[3D scene scripts]
________
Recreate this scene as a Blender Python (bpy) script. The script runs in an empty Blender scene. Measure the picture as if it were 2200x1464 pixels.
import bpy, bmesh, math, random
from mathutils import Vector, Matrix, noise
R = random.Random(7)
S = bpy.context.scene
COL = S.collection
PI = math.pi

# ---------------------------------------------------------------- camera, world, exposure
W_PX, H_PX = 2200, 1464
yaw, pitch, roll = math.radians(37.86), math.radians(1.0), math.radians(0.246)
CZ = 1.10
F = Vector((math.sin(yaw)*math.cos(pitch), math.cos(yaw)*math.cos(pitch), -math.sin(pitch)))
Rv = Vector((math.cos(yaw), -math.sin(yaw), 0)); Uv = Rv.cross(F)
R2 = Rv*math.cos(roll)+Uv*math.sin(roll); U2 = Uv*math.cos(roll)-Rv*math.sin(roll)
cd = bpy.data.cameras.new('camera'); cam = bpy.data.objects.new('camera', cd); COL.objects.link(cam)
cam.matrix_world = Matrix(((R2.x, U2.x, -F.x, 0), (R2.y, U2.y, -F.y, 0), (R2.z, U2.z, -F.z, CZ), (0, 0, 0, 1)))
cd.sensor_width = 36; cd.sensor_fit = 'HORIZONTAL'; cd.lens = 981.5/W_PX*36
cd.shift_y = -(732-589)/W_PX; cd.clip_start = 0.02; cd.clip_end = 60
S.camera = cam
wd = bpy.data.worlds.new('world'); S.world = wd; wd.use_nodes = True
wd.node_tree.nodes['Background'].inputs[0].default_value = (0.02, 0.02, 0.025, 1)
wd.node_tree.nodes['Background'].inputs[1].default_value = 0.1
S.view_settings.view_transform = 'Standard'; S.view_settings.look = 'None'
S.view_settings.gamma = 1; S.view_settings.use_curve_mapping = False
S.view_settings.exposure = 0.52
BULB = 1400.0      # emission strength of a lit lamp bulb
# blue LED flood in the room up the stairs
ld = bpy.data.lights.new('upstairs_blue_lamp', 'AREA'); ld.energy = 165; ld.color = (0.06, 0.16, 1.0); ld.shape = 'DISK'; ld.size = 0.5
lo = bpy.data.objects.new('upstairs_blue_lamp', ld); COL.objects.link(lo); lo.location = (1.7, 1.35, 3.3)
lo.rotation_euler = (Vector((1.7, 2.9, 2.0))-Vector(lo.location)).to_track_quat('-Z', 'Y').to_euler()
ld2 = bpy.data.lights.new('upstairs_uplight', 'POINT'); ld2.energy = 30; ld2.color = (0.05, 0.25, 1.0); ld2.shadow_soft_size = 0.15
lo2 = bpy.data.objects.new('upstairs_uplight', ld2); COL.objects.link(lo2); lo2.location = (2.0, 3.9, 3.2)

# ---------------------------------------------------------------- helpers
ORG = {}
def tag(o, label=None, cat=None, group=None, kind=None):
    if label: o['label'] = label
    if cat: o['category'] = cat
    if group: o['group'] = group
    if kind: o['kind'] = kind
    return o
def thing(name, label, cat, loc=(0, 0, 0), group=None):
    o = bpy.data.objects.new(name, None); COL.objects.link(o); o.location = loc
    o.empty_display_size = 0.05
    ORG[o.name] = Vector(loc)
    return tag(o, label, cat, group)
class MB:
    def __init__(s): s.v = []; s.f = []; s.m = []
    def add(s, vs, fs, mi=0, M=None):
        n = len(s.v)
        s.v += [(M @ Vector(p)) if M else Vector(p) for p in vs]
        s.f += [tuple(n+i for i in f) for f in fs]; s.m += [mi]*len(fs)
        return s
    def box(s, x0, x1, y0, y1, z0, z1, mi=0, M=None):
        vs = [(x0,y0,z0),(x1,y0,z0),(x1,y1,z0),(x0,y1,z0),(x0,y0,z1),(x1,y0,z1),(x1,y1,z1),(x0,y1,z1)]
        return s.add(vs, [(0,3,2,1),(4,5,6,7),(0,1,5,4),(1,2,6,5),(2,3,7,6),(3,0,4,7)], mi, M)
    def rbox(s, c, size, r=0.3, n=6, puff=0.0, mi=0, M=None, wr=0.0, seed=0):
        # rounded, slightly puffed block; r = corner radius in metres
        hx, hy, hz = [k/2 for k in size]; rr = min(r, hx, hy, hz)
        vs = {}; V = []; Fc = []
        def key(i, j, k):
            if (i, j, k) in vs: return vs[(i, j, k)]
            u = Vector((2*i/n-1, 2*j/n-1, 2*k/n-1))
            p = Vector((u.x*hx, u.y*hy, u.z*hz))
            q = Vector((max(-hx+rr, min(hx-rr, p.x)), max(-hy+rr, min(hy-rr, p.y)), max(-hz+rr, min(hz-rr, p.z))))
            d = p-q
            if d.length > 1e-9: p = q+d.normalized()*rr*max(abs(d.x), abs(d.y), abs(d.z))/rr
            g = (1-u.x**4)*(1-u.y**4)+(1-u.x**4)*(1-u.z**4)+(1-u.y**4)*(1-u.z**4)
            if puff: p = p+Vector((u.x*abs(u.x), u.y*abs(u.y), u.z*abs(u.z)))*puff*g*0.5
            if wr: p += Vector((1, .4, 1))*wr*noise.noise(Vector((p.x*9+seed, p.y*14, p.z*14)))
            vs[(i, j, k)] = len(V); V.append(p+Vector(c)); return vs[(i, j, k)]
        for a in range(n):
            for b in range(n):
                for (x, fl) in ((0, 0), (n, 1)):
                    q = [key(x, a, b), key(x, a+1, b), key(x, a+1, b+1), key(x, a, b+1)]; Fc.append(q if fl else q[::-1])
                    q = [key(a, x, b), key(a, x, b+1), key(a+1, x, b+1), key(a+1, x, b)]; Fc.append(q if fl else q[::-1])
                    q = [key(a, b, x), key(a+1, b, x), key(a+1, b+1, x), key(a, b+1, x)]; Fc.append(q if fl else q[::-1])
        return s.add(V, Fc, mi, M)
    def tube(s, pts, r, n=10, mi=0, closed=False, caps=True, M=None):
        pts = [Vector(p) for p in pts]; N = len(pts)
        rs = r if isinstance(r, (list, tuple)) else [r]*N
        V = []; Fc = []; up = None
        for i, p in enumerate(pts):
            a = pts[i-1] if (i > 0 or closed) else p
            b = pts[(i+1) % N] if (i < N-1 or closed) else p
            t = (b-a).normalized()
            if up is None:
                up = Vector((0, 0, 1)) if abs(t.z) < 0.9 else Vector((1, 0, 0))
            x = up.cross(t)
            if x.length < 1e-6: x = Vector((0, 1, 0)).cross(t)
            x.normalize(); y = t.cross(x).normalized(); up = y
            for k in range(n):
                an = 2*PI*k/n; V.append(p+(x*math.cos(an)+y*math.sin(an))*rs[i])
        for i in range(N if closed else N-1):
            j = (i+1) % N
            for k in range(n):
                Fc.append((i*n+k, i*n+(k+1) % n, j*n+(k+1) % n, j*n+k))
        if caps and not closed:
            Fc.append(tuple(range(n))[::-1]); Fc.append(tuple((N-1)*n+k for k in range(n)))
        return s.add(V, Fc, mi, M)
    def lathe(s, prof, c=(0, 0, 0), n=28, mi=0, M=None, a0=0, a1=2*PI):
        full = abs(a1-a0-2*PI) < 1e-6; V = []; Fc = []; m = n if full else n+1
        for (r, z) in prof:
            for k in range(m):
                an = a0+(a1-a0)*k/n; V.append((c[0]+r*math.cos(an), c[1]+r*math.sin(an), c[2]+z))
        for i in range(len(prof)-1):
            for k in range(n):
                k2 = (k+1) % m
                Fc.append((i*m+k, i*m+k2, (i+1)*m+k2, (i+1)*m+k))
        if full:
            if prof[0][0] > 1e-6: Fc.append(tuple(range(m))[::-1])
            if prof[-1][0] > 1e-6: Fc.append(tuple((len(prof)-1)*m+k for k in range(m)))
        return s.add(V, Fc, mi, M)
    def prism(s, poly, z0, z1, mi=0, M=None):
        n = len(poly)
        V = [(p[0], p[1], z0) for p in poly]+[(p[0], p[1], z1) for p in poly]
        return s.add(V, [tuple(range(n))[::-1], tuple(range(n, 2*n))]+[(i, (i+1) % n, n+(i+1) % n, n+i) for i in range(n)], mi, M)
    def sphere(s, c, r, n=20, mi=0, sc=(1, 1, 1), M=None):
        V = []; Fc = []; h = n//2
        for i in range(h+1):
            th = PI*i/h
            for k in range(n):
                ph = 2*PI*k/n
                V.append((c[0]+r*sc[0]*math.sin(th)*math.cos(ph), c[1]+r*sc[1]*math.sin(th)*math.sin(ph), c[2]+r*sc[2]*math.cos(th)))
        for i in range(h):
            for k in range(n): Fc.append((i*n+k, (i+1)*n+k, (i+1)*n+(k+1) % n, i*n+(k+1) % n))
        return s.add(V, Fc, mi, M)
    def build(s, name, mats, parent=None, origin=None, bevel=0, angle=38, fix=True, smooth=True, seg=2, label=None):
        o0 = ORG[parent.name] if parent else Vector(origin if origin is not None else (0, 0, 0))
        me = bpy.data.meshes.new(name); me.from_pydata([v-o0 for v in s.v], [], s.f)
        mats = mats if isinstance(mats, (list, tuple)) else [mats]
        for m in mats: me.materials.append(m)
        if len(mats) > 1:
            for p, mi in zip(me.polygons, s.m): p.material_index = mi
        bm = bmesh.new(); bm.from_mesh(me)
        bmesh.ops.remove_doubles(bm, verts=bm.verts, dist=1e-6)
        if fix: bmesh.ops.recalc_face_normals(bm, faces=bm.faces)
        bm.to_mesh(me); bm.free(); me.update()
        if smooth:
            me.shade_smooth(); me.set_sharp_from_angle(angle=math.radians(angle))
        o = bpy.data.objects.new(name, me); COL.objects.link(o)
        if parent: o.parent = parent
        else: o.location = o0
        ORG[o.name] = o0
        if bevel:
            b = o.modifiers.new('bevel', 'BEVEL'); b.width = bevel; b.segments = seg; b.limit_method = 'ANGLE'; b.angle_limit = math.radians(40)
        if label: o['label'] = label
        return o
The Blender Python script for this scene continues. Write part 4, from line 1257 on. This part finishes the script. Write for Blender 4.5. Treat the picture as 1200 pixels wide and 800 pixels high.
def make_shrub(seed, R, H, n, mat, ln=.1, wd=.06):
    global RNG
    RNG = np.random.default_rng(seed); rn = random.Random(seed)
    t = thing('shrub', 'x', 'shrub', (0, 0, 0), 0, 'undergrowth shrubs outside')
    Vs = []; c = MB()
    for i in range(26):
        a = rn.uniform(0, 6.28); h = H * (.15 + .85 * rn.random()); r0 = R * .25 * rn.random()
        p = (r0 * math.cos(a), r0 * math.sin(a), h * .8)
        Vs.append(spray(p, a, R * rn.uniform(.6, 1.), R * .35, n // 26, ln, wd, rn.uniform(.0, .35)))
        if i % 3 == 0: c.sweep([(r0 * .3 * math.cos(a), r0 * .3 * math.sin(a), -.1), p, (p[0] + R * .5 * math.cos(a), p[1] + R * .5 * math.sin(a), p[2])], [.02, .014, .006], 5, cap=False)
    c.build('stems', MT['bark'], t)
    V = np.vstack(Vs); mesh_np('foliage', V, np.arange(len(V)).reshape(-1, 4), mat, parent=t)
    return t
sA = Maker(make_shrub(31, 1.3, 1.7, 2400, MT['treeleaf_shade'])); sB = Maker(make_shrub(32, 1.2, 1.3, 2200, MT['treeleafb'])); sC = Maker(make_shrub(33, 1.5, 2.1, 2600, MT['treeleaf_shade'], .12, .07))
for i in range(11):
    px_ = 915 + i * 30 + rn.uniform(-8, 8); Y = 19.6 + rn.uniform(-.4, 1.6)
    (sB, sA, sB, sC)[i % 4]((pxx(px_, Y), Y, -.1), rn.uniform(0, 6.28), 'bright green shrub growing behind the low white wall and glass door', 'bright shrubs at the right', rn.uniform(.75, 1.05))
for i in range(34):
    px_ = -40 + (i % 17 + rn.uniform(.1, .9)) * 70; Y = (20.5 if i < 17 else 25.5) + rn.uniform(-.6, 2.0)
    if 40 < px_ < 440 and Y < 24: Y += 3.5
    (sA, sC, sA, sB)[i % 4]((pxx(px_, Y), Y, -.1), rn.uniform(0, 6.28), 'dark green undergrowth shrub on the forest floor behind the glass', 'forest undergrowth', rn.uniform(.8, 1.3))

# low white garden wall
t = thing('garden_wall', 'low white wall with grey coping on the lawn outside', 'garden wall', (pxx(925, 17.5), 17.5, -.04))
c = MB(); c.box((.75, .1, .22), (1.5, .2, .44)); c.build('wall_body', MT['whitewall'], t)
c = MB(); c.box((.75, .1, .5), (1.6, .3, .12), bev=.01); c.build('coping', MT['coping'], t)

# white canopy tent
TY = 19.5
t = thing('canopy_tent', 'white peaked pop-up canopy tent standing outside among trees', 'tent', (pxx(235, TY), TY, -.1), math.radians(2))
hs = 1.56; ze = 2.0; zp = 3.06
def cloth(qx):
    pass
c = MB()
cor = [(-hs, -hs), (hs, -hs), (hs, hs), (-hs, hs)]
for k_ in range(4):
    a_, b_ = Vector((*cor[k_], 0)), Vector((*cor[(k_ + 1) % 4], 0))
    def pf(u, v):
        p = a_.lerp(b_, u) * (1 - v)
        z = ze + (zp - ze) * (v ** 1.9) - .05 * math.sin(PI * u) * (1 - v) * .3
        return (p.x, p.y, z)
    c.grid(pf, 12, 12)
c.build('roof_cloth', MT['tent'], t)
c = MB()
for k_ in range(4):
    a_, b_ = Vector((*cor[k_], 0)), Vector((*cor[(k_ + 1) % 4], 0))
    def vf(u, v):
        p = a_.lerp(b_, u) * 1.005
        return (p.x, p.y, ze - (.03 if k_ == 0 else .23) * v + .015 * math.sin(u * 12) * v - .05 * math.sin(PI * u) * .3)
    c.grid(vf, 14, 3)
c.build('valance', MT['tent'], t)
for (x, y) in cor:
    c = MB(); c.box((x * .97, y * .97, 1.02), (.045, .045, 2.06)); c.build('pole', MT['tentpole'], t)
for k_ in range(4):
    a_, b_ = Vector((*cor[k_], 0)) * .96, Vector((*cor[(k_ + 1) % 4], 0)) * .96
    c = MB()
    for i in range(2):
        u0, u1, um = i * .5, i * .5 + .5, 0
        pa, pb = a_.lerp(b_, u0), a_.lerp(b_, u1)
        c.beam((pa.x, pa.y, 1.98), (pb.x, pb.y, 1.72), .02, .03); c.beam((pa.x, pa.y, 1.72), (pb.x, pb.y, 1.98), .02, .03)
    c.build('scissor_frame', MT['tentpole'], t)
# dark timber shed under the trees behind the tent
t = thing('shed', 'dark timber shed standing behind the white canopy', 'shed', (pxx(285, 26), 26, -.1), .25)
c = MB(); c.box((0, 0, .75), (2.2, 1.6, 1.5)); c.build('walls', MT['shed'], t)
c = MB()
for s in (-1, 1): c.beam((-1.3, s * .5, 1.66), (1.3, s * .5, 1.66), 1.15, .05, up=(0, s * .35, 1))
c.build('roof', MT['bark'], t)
________
— What the task requires —
Retype the records above, but only those lines that fall between the line containing "hs = 1.56; ze = 2.0; zp = 3.06" and the line containing "c.grid(pf, 12, 12)", with both of those lines included, exactly as written.

— Correct result —
hs = 1.56; ze = 2.0; zp = 3.06
def cloth(qx):
    pass
c = MB()
cor = [(-hs, -hs), (hs, -hs), (hs, hs), (-hs, hs)]
for k_ in range(4):
    a_, b_ = Vector((*cor[k_], 0)), Vector((*cor[(k_ + 1) % 4], 0))
    def pf(u, v):
        p = a_.lerp(b_, u) * (1 - v)
        z = ze + (zp - ze) * (v ** 1.9) - .05 * math.sin(PI * u) * (1 - v) * .3
        return (p.x, p.y, z)
    c.grid(pf, 12, 12)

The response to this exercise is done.